Like most visas, French visas for UK nationals must be applied for before you leave home. You can find a full explanation of the process here, but the basic outline is that you apply for the visa online, and then have an in-person appointment in the UK in order to present your paperwork. 

Sue Clarke told us: “As long as you get all your paperwork together correctly and in the right order, the time it takes to receive your passport back with the visa in it once TLS has sent it off is only a few days.

“TLS – the centre which works on behalf of the French Embassy to collate your application – is so very busy,” she added. “That part of the process took hours even when you have an appointment.”

READ ALSO EXPLAINED: What type of French visa do you need?

“The visa process itself was fairly well run, and a decision for the initial visa was quick,” wrote Ian Sheppard, who successfully applied for a visa in July 2022. 

“Although getting the follow up residence permit was a pain, [and] took longer than expected, and there was little to no communication with severely limited ways to get in touch about the application.”

Sheppard thought that, biometrics apart, the process could have taken place online, and wondered whether the follow-up residence permit application could be more closely linked to the initial visa application, “rather than effectively submitting the same application twice”.

Georgina Ann Jolliffe described the process as “stressful”. 

“A lot of the initial stage was unclear and I needed a lot of reassurance about the visa trumping the Schengen 90 days. (The Local helped on that one),” she wrote. 

“[The] lack of ready communication was very stressful.

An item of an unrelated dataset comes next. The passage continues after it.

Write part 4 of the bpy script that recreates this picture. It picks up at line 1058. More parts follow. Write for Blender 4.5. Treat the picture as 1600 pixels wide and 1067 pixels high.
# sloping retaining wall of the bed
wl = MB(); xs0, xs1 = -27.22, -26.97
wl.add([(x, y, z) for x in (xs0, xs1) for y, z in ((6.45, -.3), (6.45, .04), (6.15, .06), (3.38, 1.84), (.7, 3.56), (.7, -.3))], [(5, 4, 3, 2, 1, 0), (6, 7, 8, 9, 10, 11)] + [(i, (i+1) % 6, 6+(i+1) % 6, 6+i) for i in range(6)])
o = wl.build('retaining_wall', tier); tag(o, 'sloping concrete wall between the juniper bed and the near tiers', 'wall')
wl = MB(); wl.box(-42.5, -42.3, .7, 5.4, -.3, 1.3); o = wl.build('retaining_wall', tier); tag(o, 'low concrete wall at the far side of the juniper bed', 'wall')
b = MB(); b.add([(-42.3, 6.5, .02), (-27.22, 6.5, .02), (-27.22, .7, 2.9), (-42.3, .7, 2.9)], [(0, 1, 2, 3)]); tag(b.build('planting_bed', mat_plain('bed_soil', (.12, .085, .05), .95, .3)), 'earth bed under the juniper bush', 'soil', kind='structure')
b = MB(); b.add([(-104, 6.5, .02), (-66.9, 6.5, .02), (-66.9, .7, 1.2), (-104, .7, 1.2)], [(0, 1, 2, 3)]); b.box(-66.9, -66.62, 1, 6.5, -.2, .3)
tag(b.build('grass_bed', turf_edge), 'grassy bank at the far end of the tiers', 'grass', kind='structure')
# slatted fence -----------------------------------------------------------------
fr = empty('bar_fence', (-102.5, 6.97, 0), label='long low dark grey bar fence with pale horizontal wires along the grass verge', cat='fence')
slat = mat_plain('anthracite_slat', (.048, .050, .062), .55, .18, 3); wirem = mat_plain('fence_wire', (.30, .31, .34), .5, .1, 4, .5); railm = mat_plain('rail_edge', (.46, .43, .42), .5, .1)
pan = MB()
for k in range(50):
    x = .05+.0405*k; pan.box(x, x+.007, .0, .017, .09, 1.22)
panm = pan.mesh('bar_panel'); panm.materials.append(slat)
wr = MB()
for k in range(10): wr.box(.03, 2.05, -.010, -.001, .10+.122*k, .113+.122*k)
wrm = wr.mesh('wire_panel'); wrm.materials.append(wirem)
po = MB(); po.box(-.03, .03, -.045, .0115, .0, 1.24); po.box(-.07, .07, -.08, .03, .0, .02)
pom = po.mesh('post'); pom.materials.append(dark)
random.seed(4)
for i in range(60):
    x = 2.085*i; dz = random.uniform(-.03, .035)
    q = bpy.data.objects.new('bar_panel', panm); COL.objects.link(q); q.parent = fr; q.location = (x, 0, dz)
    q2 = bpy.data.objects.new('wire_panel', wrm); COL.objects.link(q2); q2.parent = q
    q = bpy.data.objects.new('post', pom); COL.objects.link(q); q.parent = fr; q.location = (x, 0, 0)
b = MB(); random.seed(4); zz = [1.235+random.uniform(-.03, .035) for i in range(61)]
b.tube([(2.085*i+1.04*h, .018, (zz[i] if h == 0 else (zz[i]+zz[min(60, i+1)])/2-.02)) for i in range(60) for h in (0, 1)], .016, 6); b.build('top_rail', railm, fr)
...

It could be slicker, however staff at Manchester TLS were excellent.”

Jacqueline Maudslay, meanwhile, described the process as “complicated”, saying: “The waiting times for the appointment with the handling agent (TLS in the UK) are long and difficult to book online. We applied for a long-stay visa and were given a short-stay visa, with no reasoning and no option of talking to anyone.  

“We had met every criteria for the long-stay visa. There needs to be a contact link with the French Consular website directly for discussing visa applications.”

Handling agent TLS’s website – the first port of call for applicants from the UK – was a target for criticism.

“The TLS system is probably the most user unfriendly system I have ever used,” wrote Susan Kirby. “It throws up errors for no legitimate reason and even changes data you have keyed in. Dates are in American format so you have to be very careful and it can be very difficult to edit.”

Bea Addison, who applied for a visa in September 2021 with a view to retiring in France, agreed that it was complicated and believes the French system is chaotic and badly organised compared to other countries. “Even staff in the French Embassy in London were not knowledgeable of the process and documentation,” she wrote.

“The renewal in France was applied for in July 2022 … we have received an attestation that we will be granted renewal visas, which expired in October 2022, but we have not yet received a date to attend the préfecture due to a backlog.

Second-home owners

Many of our survey respondents were not moving to France, but were instead second-home owners who did not want to be constrained by the 90-day rule.

They have the option of remaining residents of the UK and applying for a short-stay French visitor visa – which must be renewed every year.

Second-home owner Peter Green told us: “Our appointment with TLS was delayed by two and a half hours and the whole experience was chaotic.

“We now have to go through exactly the same process again to get a visa for 2023. With second-home owners there should be a fast track that just involves proving financial viability, nothing else has changed. The system needs to be fully computerised.”

Second-home owner Alan Cranston told us his application met with no problems, but came with “unwanted cost and effort”. 

“Our six-month visa was for our first stint at our house in France in the spring, and that then overlapped our second visit in the autumn which was under Schengen. How that is handled seems to be a muddle (we did not leave the country for a day at the end of the six months, as some advise),” he said.